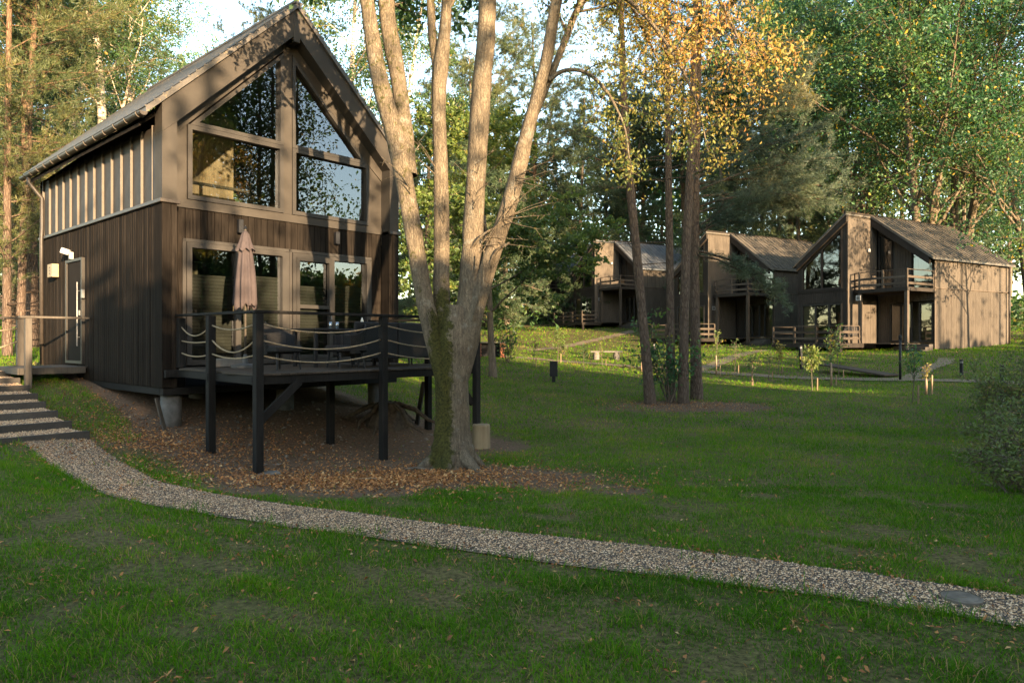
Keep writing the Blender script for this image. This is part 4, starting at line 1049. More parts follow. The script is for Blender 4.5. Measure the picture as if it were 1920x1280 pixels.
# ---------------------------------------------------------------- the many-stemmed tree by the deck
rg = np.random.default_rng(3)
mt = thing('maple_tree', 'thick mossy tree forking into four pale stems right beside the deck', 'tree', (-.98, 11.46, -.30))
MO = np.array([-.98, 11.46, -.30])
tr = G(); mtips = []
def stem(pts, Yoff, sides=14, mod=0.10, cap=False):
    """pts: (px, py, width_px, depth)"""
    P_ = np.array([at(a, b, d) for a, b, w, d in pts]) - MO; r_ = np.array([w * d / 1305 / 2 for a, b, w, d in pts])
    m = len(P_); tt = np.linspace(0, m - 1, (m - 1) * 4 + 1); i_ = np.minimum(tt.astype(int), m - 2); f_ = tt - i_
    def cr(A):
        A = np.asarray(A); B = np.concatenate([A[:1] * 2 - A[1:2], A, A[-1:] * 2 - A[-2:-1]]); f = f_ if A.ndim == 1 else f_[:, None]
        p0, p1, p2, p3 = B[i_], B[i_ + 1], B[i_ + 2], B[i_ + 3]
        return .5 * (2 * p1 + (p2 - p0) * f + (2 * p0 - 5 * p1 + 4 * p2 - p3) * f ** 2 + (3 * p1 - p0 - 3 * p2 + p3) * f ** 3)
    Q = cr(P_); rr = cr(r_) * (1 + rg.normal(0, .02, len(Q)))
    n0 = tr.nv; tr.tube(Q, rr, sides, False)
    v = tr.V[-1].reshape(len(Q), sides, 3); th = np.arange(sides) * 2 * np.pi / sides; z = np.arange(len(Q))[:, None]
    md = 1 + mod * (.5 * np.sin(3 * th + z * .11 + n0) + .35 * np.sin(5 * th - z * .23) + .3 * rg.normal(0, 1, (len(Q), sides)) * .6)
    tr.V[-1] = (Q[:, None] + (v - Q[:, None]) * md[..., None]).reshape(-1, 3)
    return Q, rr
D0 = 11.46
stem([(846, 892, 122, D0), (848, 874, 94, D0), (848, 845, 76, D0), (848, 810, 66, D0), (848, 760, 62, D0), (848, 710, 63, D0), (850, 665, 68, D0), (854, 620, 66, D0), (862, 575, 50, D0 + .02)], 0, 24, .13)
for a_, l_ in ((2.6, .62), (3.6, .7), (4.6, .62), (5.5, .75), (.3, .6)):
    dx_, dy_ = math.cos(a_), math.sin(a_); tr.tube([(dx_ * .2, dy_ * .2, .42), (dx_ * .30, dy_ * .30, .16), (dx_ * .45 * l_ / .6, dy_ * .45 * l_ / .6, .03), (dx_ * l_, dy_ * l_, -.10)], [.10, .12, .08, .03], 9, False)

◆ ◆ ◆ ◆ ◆

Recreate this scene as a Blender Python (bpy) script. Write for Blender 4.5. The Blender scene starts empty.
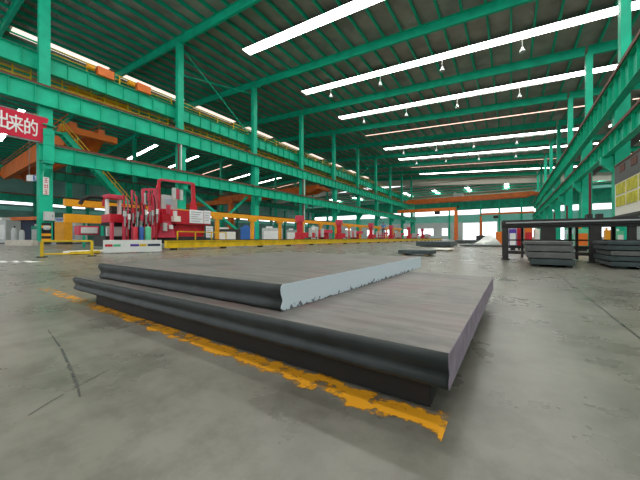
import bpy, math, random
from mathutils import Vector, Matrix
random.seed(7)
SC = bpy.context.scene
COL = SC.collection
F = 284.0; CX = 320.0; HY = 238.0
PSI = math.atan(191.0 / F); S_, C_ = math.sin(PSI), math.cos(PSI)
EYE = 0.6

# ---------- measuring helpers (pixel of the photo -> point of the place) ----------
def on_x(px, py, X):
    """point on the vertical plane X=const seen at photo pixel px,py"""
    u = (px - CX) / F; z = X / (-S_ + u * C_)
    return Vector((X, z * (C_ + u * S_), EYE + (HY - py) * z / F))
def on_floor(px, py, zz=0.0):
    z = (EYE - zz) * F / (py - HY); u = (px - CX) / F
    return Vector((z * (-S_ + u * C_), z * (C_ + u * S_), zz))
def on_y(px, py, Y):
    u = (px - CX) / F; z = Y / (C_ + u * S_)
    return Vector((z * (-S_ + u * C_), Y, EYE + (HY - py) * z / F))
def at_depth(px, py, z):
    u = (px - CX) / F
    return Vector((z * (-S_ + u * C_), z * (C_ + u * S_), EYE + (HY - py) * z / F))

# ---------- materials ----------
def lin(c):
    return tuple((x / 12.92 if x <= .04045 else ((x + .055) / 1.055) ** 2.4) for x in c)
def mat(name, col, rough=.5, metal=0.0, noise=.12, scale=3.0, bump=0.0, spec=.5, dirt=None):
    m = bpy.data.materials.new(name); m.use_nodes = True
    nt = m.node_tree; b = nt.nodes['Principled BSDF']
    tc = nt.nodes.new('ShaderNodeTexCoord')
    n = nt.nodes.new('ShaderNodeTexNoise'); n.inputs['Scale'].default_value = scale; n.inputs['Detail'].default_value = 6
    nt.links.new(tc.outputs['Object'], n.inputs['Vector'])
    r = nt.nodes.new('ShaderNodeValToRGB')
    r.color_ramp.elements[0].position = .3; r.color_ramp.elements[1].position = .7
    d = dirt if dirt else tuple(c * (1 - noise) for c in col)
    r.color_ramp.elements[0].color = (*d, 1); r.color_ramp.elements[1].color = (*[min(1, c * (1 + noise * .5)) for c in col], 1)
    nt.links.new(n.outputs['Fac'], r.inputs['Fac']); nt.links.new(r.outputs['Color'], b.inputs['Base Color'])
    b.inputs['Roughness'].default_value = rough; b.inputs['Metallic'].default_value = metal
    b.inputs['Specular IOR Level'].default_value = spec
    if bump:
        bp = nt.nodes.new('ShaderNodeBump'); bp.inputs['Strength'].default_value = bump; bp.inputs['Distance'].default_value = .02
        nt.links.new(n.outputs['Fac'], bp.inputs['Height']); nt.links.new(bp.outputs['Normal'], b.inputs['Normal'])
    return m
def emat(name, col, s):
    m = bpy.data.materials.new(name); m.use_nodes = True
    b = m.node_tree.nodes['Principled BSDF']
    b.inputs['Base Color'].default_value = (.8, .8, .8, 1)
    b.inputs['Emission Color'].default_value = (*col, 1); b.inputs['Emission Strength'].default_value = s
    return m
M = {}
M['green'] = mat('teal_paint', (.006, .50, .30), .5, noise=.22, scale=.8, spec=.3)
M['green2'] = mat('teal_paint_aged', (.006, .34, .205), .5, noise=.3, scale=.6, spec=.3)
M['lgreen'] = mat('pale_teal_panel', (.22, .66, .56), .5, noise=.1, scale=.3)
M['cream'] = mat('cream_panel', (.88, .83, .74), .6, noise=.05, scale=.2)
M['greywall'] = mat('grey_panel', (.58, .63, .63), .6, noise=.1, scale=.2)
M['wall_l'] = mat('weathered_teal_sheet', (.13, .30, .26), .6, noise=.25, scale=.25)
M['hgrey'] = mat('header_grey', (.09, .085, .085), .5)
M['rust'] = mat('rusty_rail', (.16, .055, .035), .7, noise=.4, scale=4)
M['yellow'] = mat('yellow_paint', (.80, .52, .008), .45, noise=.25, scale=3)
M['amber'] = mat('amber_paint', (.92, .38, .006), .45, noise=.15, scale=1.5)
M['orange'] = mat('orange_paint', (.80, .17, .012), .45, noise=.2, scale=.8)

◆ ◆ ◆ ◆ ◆

WHAT THE EXERCISE ASKS: Pick out every line holding the string "scene" and return it.

ANSWER TO THIS TASK:
Recreate this scene as a Blender Python (bpy) script. Write for Blender 4.5. The Blender scene starts empty.
SC = bpy.context.scene